Social Justice

Same-Sex Couples Can Be Married In Religious Ceremonies In Northern Ireland

The new legislation will see the first same-sex marriages take place in religious institutions from the end of the month.

by Aoife Hanna
Originally Published: 
AlexanderFord/E+/Getty Images

Same-sex religious marriages can now take place in Northern Ireland from the end of the month. As of September 1, same-sex couples wishing to be married in a religious institution can begin registering to do so. But, as there's a statutory 28-day waiting period following the introduction legislation, the actual ceremonies of those applying won't take place until Sept 29, 2020.

It comes over a year after the House of Commons voted 383—73 in favour of extending same-sex marriage to Northern Ireland. Same-sex couples can apply to be married in any religious institution, however religious bodies are able to reject the applications as the legislation includes protections which mean they cannot be found to be "unlawfully discriminating against couples if they refuse to marry them," as reported by the Metro.

In a statement Patrick Corrigan, Amnesty International’s Northern Ireland Director and part of the Love Equality coalition, welcomed the legislation's introduction, saying: “This is a landmark day for equality in Northern Ireland. After a long campaign, same-sex couples of faith will finally be able to marry in a church or other religious setting."

He continued: “In line with our calls, we are pleased that the law will protect religious freedom, and that churches will neither be compelled nor prevented from offering wedding ceremonies to same-sex couples. This is an important issue for many couples in Northern Ireland, who have previously been prevented by law from marrying in their own church."
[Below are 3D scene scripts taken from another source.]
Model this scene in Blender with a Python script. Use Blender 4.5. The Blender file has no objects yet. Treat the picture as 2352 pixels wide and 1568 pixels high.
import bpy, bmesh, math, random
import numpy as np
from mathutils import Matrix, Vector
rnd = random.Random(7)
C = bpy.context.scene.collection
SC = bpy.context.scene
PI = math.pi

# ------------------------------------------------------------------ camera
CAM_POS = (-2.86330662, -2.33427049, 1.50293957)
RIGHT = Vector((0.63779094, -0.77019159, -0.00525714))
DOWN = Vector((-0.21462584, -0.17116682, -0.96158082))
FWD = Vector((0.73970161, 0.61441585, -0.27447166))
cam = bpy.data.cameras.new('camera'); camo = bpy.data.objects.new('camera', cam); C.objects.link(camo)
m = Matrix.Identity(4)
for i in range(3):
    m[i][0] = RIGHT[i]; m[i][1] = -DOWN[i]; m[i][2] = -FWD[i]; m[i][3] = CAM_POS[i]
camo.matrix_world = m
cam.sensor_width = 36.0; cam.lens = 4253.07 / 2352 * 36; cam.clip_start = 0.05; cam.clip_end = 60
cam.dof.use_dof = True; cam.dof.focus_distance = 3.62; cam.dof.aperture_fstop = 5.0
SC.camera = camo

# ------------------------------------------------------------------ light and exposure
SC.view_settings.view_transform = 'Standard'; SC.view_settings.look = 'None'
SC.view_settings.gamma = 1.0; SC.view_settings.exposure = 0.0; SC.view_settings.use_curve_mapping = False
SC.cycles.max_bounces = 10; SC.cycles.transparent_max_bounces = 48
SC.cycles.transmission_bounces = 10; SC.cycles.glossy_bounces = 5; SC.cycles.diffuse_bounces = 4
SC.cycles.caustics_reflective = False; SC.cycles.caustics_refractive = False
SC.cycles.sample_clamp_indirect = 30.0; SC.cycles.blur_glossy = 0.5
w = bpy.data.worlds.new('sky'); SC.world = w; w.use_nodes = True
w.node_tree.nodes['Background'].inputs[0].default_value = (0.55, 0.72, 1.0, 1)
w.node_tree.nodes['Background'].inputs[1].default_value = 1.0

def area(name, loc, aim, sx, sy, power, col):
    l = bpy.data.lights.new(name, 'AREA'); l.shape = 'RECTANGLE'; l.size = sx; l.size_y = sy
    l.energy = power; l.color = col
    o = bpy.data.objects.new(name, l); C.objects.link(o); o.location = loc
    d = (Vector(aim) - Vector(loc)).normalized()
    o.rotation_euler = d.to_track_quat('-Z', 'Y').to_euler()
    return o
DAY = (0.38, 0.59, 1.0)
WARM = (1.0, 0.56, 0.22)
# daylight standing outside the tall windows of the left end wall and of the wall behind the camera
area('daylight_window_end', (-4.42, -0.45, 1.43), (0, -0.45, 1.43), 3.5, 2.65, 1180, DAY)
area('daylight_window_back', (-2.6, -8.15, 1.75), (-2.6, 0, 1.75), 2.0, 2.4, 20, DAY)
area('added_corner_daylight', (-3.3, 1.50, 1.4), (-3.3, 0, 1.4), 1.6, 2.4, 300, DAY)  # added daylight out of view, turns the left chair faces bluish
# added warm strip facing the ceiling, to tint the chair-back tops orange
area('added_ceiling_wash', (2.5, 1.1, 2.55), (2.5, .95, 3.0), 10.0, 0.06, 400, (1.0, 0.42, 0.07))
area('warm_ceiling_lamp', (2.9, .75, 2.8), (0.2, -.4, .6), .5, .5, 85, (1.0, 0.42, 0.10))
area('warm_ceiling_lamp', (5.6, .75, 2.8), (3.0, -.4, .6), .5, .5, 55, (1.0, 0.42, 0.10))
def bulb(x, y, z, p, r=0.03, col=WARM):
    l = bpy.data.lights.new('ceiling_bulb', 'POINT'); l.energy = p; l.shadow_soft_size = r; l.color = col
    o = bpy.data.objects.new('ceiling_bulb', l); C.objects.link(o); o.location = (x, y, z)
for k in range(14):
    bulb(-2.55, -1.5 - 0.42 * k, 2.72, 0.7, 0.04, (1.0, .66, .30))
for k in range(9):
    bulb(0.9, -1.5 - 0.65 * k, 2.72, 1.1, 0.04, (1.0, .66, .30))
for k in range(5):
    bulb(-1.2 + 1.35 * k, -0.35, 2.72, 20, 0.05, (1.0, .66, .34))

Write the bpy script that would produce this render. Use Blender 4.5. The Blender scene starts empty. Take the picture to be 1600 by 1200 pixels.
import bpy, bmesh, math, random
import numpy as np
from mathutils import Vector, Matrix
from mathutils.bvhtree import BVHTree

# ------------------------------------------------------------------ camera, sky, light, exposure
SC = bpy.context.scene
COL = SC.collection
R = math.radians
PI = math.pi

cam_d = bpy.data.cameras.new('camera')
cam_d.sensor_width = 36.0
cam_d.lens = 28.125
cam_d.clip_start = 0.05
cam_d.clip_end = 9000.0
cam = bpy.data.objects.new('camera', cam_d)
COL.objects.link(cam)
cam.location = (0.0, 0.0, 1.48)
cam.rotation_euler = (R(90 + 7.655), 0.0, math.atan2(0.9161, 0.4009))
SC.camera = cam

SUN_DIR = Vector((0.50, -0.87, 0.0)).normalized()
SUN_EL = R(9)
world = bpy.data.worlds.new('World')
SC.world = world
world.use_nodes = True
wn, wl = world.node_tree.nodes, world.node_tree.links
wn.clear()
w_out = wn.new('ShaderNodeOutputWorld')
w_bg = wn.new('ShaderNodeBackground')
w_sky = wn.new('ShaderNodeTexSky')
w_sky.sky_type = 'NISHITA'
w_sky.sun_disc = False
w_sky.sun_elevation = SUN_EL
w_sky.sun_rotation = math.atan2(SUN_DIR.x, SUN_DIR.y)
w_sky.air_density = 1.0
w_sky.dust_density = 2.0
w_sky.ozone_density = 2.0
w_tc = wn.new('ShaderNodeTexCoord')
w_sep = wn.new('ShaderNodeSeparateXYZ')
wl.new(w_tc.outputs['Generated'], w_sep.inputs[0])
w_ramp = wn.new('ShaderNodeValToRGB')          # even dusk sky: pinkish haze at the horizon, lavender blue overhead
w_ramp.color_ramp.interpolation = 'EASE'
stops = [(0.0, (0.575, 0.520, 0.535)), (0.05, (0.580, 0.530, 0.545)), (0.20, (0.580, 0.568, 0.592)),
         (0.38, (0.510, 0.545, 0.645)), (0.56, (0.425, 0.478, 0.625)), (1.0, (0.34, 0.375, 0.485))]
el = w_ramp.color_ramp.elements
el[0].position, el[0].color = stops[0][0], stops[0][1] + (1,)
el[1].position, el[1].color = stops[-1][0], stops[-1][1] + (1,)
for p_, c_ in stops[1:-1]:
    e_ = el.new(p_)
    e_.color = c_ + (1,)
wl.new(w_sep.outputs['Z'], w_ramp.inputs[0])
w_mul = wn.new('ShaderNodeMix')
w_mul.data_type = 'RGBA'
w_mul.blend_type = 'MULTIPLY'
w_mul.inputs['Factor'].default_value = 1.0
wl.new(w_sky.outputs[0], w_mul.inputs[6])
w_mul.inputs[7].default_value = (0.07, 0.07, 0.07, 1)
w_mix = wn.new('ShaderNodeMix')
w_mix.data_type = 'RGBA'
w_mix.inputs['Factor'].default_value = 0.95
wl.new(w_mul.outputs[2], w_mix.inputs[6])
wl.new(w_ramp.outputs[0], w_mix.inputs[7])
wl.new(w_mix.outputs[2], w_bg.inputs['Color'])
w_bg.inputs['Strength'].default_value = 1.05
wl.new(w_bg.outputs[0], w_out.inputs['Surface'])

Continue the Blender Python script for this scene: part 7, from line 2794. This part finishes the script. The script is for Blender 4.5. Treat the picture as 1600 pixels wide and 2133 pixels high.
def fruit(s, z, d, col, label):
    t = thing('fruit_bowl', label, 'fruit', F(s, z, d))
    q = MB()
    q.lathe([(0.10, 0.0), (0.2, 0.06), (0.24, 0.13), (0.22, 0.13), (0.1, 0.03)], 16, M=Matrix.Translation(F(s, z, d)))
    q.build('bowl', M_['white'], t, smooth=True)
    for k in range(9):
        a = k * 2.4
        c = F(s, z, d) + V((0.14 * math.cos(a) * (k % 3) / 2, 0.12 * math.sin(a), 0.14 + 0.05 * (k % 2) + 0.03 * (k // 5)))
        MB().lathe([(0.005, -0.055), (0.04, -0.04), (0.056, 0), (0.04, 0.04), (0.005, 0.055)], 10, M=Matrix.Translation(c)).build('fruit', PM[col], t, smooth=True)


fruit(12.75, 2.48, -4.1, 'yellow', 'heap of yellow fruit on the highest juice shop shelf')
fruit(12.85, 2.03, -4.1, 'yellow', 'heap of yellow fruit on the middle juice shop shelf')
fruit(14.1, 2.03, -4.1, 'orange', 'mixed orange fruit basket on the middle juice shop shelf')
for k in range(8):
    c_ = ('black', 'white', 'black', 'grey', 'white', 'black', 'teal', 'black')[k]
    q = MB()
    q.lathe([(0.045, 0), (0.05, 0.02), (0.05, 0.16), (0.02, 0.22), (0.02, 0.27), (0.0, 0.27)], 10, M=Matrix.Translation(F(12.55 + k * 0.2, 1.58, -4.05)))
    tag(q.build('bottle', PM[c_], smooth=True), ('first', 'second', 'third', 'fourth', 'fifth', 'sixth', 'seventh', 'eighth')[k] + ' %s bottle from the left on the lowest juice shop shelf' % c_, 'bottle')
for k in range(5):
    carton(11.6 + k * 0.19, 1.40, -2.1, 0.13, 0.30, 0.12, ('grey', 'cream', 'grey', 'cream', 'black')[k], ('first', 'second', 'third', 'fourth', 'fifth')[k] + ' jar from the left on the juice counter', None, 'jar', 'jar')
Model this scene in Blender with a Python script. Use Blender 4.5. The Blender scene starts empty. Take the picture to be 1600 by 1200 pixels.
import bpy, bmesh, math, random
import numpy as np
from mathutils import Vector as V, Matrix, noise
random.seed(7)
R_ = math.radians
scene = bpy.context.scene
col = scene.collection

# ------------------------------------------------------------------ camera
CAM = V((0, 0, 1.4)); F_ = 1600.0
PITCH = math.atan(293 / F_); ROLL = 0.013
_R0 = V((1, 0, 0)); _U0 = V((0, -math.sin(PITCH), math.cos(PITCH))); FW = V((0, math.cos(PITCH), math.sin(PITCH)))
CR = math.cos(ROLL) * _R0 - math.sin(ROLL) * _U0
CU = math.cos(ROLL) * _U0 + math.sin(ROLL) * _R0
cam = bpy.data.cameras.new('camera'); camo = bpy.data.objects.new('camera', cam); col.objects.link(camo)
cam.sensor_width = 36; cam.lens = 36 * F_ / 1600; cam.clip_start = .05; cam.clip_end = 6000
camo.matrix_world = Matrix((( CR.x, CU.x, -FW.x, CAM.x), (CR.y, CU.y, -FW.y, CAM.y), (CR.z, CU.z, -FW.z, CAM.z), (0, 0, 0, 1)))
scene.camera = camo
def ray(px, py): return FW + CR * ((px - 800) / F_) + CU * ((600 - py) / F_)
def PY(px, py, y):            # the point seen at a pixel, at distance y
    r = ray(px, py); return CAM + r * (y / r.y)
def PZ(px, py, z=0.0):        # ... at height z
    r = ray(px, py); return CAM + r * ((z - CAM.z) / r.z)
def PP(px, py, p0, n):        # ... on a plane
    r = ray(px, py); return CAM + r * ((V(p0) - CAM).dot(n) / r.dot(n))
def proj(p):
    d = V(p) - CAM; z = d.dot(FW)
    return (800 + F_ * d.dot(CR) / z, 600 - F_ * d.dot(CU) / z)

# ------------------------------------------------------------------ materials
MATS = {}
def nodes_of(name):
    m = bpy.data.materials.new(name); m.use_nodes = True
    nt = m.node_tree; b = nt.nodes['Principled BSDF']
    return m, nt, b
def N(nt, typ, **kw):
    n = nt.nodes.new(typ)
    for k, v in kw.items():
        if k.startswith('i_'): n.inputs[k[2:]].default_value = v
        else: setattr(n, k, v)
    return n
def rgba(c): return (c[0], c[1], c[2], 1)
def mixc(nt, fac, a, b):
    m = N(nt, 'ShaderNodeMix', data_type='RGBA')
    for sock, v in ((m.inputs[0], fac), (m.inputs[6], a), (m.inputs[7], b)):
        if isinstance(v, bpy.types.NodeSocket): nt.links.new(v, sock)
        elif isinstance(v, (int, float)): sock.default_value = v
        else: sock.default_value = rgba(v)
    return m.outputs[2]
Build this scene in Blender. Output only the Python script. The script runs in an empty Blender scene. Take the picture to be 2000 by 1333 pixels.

Rev Chris Hudson, minister of All Souls Church in Belfast (a member of the Non-Subscribing Church of Ireland), also shared his delight at the announcement. "This is great news for couples who wish to celebrate their marriage in church, embraced by family, friends and the love of God," he told the Metro. Adding: "I have already been speaking to a number of couples who have been waiting for this day so they can finally have the church wedding that they have longed for."

However, while the news has been welcomed by campaigners like Corrigan and ministers like Hudson, there is still work to be done, with Amnesty International calling for the government to allow same-sex couples in civil partnerships to change their partnership to a marriage.

Corrigan added in his statement: “We now urge the Government to finish the job of marriage equality in Northern Ireland without further delay, by allowing couples in civil partnerships to convert to married status if they so wish.”

Per Amnesty, the government has committed to giving the 1,200 same-sex couples currently in civil partnerships in Northern Ireland the option to convert to a marriage by the end of the year, however it has not given a specific date as to when it will be introduced.